Gloria Swanson (born March 17, 1899, Chicago, Illinois, U.S.—died April 4, 1983, New York, New York) was an American motion-picture, stage, and television actress who was known primarily as a glamorous Hollywood star during the 1920s and as the fading movie queen Norma Desmond in the 1950 film Sunset Boulevard.
Swanson was the only child of a civilian official of the U.S. Army transport service, whose work during Swanson’s childhood took the family to Florida, Texas, and Puerto Rico. While touring the Essanay film studio during a visit to an aunt in Chicago when she was 14 years old, she asked if she could appear in a crowd scene. She enjoyed the work, stayed on as an extra, and was soon playing bit roles in two-reel comedies. Her parents separated in 1916, and she and her mother moved to Hollywood, where Swanson got a job at the Mack Sennett studio.

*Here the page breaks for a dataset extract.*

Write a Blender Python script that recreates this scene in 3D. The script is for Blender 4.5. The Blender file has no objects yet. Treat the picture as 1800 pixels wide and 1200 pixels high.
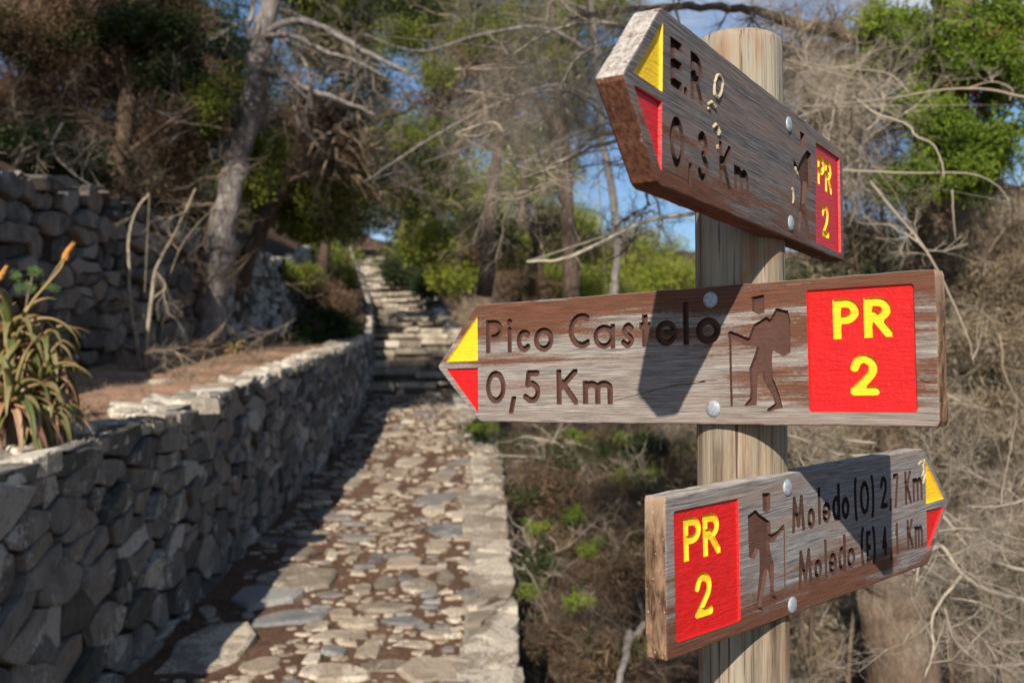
import bpy, math, random, json
import numpy as np
from math import sin, cos, pi, radians
from mathutils import Vector, Matrix, noise
from mathutils.geometry import delaunay_2d_cdt
rnd = random.Random(7); rg = np.random.default_rng(7)
sc = bpy.context.scene; COL = sc.collection

# ------------------------------------------------------------------ camera, sky, sun, exposure
CZ = 1.56                                   # eye height above the near path
FPX, PITCH, ROLL = 1824.17, 0.0415280, 0.0014055
cam = bpy.data.objects.new('camera', bpy.data.cameras.new('camera')); COL.objects.link(cam)
cam.data.sensor_width = 36.0; cam.data.lens = 36.0*FPX/1800.0
cam.location = (0, 0, CZ); cam.rotation_mode = 'QUATERNION'
cam.rotation_quaternion = (Matrix.Rotation(pi/2+PITCH, 3, 'X') @ Matrix.Rotation(-ROLL, 3, 'Z')).to_quaternion()
cam.data.clip_start = 0.05; cam.data.clip_end = 2000
cam.data.dof.use_dof = True; cam.data.dof.focus_distance = 1.42; cam.data.dof.aperture_fstop = 6.3
sc.camera = cam
LD = Vector((0.16626582, 0.84230376, -0.5127183)).normalized()      # direction the sunlight travels
sun = bpy.data.objects.new('sun', bpy.data.lights.new('sun', 'SUN')); COL.objects.link(sun)
sun.data.energy = 5.0; sun.data.angle = radians(0.55); sun.data.color = (1.0, 0.91, 0.78)
sun.rotation_mode = 'QUATERNION'; sun.rotation_quaternion = LD.to_track_quat('-Z', 'Y')
world = bpy.data.worlds.new('World'); sc.world = world; world.use_nodes = True
wn, wl = world.node_tree.nodes, world.node_tree.links; wn.clear()
wo = wn.new('ShaderNodeOutputWorld'); wb = wn.new('ShaderNodeBackground'); sk = wn.new('ShaderNodeTexSky')
sk.sky_type = 'NISHITA'; sk.sun_disc = False
sk.sun_elevation = math.asin(-LD.z); sk.sun_rotation = math.atan2(-LD.x, -LD.y)
sk.air_density = 1.0; sk.dust_density = 0.1; sk.ozone_density = 5.0; sk.altitude = 100
tc = wn.new('ShaderNodeTexCoord'); mp = wn.new('ShaderNodeMapping'); mp.inputs['Scale'].default_value = (1.6, 1.6, 4.5)
mp.inputs['Location'].default_value = (0.35, 0.2, 0.3)
cn = wn.new('ShaderNodeTexNoise'); cn.inputs['Scale'].default_value = 1.5; cn.inputs['Detail'].default_value = 7
cr = wn.new('ShaderNodeValToRGB'); cr.color_ramp.elements[0].position = 0.51; cr.color_ramp.elements[1].position = 0.74
mx = wn.new('ShaderNodeMix'); mx.data_type = 'RGBA'; mx.inputs[7].default_value = (8.0, 8.0, 8.1, 1)
wl.new(tc.outputs['Generated'], mp.inputs[0]); wl.new(mp.outputs[0], cn.inputs[0]); wl.new(cn.outputs[0], cr.inputs[0])
wl.new(cr.outputs[0], mx.inputs[0]); wl.new(sk.outputs[0], mx.inputs[6]); wl.new(mx.outputs[2], wb.inputs[0])
wb.inputs[1].default_value = 0.08; wl.new(wb.outputs[0], wo.inputs[0])
sc.view_settings.view_transform = 'Standard'; sc.view_settings.look = 'None'
sc.view_settings.gamma = 1; sc.view_settings.exposure = 0.45; sc.view_settings.use_curve_mapping = False
sc.cycles.max_bounces = 6; sc.cycles.transparent_max_bounces = 4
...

After establishing herself as both a bathing beauty and a comedienne, Swanson was hired by Cecil B. DeMille and achieved stardom in a series of feature films that included Don’t Change Your Husband (1919), Male and Female (1919), Zaza (1923), Bluebeard’s 8th Wife (1923), and Madame Sans-Gêne (1925). She then formed her own production company, making such pictures as Sadie Thompson (1928), Queen Kelly (1929, unfinished), and her first talkie, The Trespasser (1929). She was nominated for the first-ever Academy Award for best actress for Sadie Thompson and received another nomination for The Trespasser. After several lighter vehicles, she tired of the poor scripts available, stopped making films, and started several business ventures outside the motion-picture industry.
In 1950 Swanson made a historic comeback in the highly acclaimed Sunset Boulevard, for which she received her third Oscar nomination. Although she appeared in a few later films, she devoted most of the remainder of her career to television and the theatre. Her autobiography, Swanson on Swanson, was published in 1980.